═══ Given data
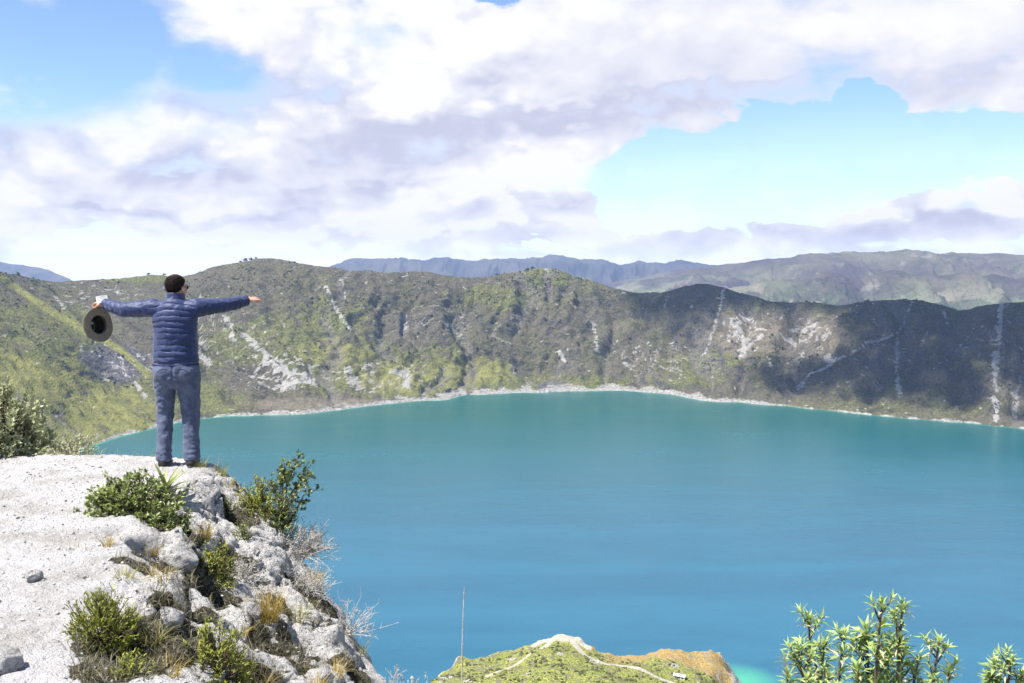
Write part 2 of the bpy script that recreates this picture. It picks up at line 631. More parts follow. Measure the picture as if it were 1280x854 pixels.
for pts, wdt, st in scars:
    dd = seg_dist(bx + nf * 6 + nz * 4, by + nz * 6, pts)
    scar = np.maximum(scar, st * sstep(wdt * 1.7, wdt * 0.2, dd + wdt * .9 * nf2) * sstep(-0.5, 0.05, nf + .3 * nz))
for e, st in (((230, 430, 40, 35), .8), ((350, 465, 60, 32), .8), ((470, 470, 90, 26), .65), ((240, 395, 45, 30), .7), ((300, 430, 60, 45), .5), ((135, 375, 70, 26), .55), ((560, 400, 60, 22), .5), ((930, 415, 30, 28), .9), ((1010, 420, 40, 30), .75),
              ((1120, 440, 60, 30), .4), ((1230, 450, 60, 60), .45), ((160, 460, 45, 35), .6), ((820, 450, 60, 30), .55)):
    scar = np.maximum(scar, sstep(0.42, 0.85, ell(*e) * 0.35 + nf * 1.1 + .35 * nf2 + 0.24) * st)
path = np.zeros_like(nz)
for pts, wdt in (([(672, 380), (655, 388), (638, 398), (618, 412), (615, 420), (640, 430)], 1.6), ([(622, 416), (605, 428)], 1.2), ([(700, 365), (720, 385), (745, 405)], 1.0), ([(645, 440), (628, 448), (612, 455)], 1.2),
                 ([(500, 410), (470, 425)], 1.0)):
    path = np.maximum(path, sstep(wdt * 1.6, wdt * 0.5, seg_dist(bx + nf, by + nf, pts)))
scar = np.maximum(scar, path * 0.48) * front
stone = np.clip(ell(140, 455, 60, 32) * 0.95 + ell(690, 484, 24, 10) + 0.55 * sstep(0.62, 0.35, slope) * (1 - .85 * leftw) + 0.8 * sstep(0.25, 0.6, nz) + 0.2 * right, 0, 1)
stone = np.maximum(stone, ell(30, 475, 30, 10) * sstep(-.1, .2, nf)) * (1 - 0.75 * grassy)
bw = np.interp(cx, [60, 150, 250, 340, 440, 520, 560, 700, 850, 900, 960, 1000, 1280], [.4, .4, .35, .42, .6, .5, .7, .75, .9, .7, .35, .26, .3])[None, :] * (.25 + 2.0 * np.clip(.5 + 1.3 * fbm(cx / 26.0, 9.1, oct=4), 0, 1))[None, :]
band = sstep(.12, .5, bw) * sstep(LAKE_Z + (15 + 9 * nz) * bw, LAKE_Z + (5 + 5 * nz) * bw, P[..., 2]) * sstep(LAKE_Z - 2, LAKE_Z + 0.8, P[..., 2])
wl = sstep(LAKE_Z + 3.2, LAKE_Z + 1.6, P[..., 2])
tan = np.clip(ell(930, 420, 55, 36) + ell(1010, 420, 60, 40) + ell(820, 455, 60, 34) * 0.7 + ell(400, 505, 120, 12) + ell(1000, 500, 90, 14) * .6, 0, 1)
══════
#### Brief
Working from the material above, transcribe it exactly while omitting pictures.

#### Solution to the exercise
Write part 2 of the bpy script that recreates this picture. It picks up at line 631. More parts follow. Measure the picture as if it were 1280x854 pixels.
for pts, wdt, st in scars:
    dd = seg_dist(bx + nf * 6 + nz * 4, by + nz * 6, pts)
    scar = np.maximum(scar, st * sstep(wdt * 1.7, wdt * 0.2, dd + wdt * .9 * nf2) * sstep(-0.5, 0.05, nf + .3 * nz))
for e, st in (((230, 430, 40, 35), .8), ((350, 465, 60, 32), .8), ((470, 470, 90, 26), .65), ((240, 395, 45, 30), .7), ((300, 430, 60, 45), .5), ((135, 375, 70, 26), .55), ((560, 400, 60, 22), .5), ((930, 415, 30, 28), .9), ((1010, 420, 40, 30), .75),
              ((1120, 440, 60, 30), .4), ((1230, 450, 60, 60), .45), ((160, 460, 45, 35), .6), ((820, 450, 60, 30), .55)):
    scar = np.maximum(scar, sstep(0.42, 0.85, ell(*e) * 0.35 + nf * 1.1 + .35 * nf2 + 0.24) * st)
path = np.zeros_like(nz)
for pts, wdt in (([(672, 380), (655, 388), (638, 398), (618, 412), (615, 420), (640, 430)], 1.6), ([(622, 416), (605, 428)], 1.2), ([(700, 365), (720, 385), (745, 405)], 1.0), ([(645, 440), (628, 448), (612, 455)], 1.2),
                 ([(500, 410), (470, 425)], 1.0)):
    path = np.maximum(path, sstep(wdt * 1.6, wdt * 0.5, seg_dist(bx + nf, by + nf, pts)))
scar = np.maximum(scar, path * 0.48) * front
stone = np.clip(ell(140, 455, 60, 32) * 0.95 + ell(690, 484, 24, 10) + 0.55 * sstep(0.62, 0.35, slope) * (1 - .85 * leftw) + 0.8 * sstep(0.25, 0.6, nz) + 0.2 * right, 0, 1)
stone = np.maximum(stone, ell(30, 475, 30, 10) * sstep(-.1, .2, nf)) * (1 - 0.75 * grassy)
bw = np.interp(cx, [60, 150, 250, 340, 440, 520, 560, 700, 850, 900, 960, 1000, 1280], [.4, .4, .35, .42, .6, .5, .7, .75, .9, .7, .35, .26, .3])[None, :] * (.25 + 2.0 * np.clip(.5 + 1.3 * fbm(cx / 26.0, 9.1, oct=4), 0, 1))[None, :]
band = sstep(.12, .5, bw) * sstep(LAKE_Z + (15 + 9 * nz) * bw, LAKE_Z + (5 + 5 * nz) * bw, P[..., 2]) * sstep(LAKE_Z - 2, LAKE_Z + 0.8, P[..., 2])
wl = sstep(LAKE_Z + 3.2, LAKE_Z + 1.6, P[..., 2])
tan = np.clip(ell(930, 420, 55, 36) + ell(1010, 420, 60, 40) + ell(820, 455, 60, 34) * 0.7 + ell(400, 505, 120, 12) + ell(1000, 500, 90, 14) * .6, 0, 1)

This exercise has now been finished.